Выбора не было. Оставались Озёры. В них Ал. Соболев проводил каждый год по четыре весенне-летних месяца на протяжении восемнадцати лет. И я иногда думаю: дожил ли бы мой больной супруг до семидесяти лет, не имей мы крошечного загородного убежища?.. Ведь в начале каждого мая мы покидали нашу московскую квартиру - и в путь!
Уже весна плетет узоры, деревьев проясняя суть.
Опять зовут меня Озёры, пора, пора в недальний путь.
Ни капли нови в старой фляге, и все там для меня старо, но вдохновенней там перо, и «просится перо к бумаге».
Кто-то назвал Озёры подмосковной Швейцарией. И в самом деле, места там живописнейшие. Дом, где жила моя мама, соседствовал с небольшой сосновой рощей, за ней начинались заливные луга - паводковые пространства реки Оки. По заливному лугу, напрямик, менее километра до Песочного озера - старицы Оки, красивейшего водоема, окруженного лугами, с берегами, густо поросшими ивовыми кустами, спускающимися к самой воде... А за озером, примерно в двухстах-трехстах метрах - река Ока, с пологим с нашей стороны берегом, тоже утопающим в густых зарослях ивняка. В дополнение картины - окружающие город со всех сторон смешанные леса. Чистый воздух. Тишина. В такой благоприятнейшей обстановке и жилось и работалось поэту отлично. Он радовался каждому возвращению сюда.

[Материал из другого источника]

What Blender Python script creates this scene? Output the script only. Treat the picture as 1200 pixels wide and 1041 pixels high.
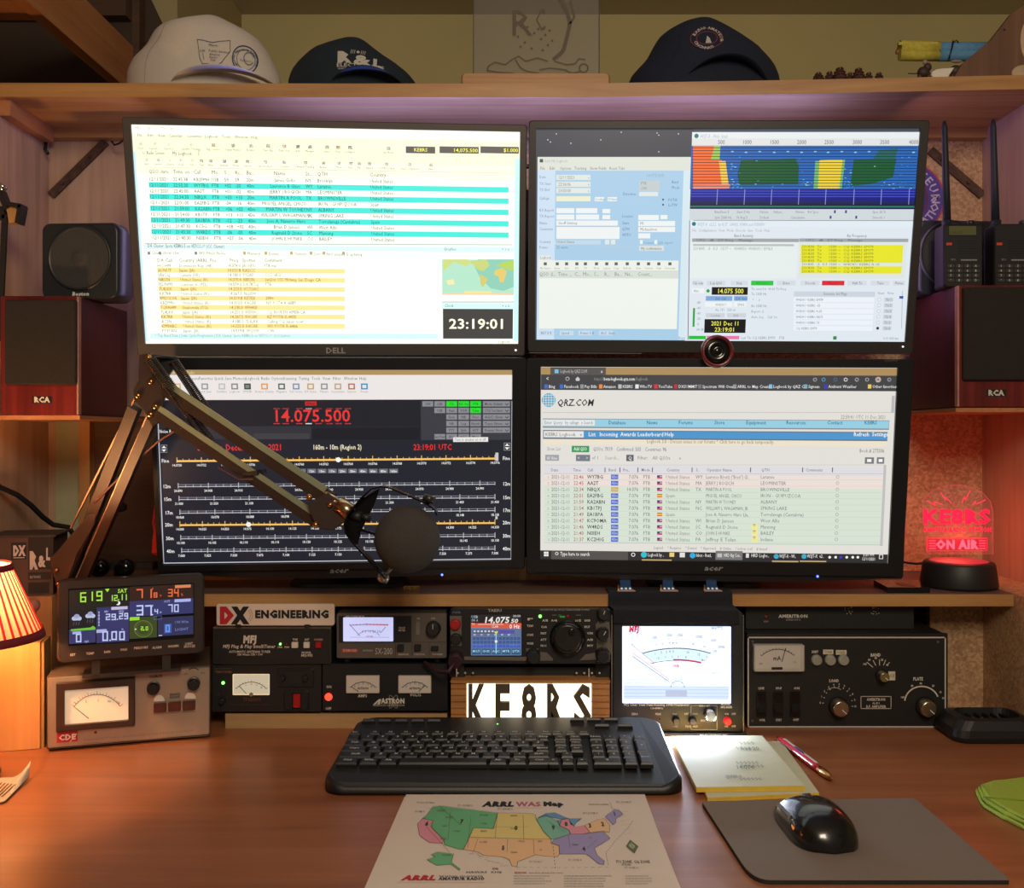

Привет, родимая стихия, мой сад, мой самодельный стол.
Вот снова здесь пишу стихи я - знать, снова сам себя обрел.
Мой слух, как лучшее лекарство, как радость, ловит посвист птиц.
Оно мое - все это царство без потолка и без границ.
Здесь вновь дано мне причаститься своей святая из святых...
И снова небо заискрится в лучах слепящих, золотых.
И то, что сумеречно снилось, смогу увидеть наяву.
Наверно, в этом - Божья милость, затем я, может быть, живу.
Что ж, хвала Озёрам! В них Александр Соболев написал не только «Бухенвальдский набат», но и большую часть стихов, а в последние годы пребывания в Озёрах - и роман.
В основном это была работа «в стол».
Занятная и грустная история отношений Ал. Соболева с озёрскими властями, точнее озёрских властей к Ал. Соболеву. Поначалу, поддавшись, очевидно, как и все, гипнотическому воздействию «Бухенвальдского набата», узнав, что прекрасные стихи поэт сочинил в их городе, они были даже предупредительны: без просьбы автора песни, в его отсутствие, расширили террасочку, о которой я говорила, до двенадцати метров и - что уж воспринималось признаком сверхрасположения - застелили пол террасочки линолеумом. Получилась симпатичная комнатка. Больше того, польщенные вниманием поэта к их городу, местные власти сгоряча вознамерились построить ему на свои средства дом на высоком берегу Оки, куда не доходили паводковые воды. Они ни минуты не сомневались, что оказывают внимание своему.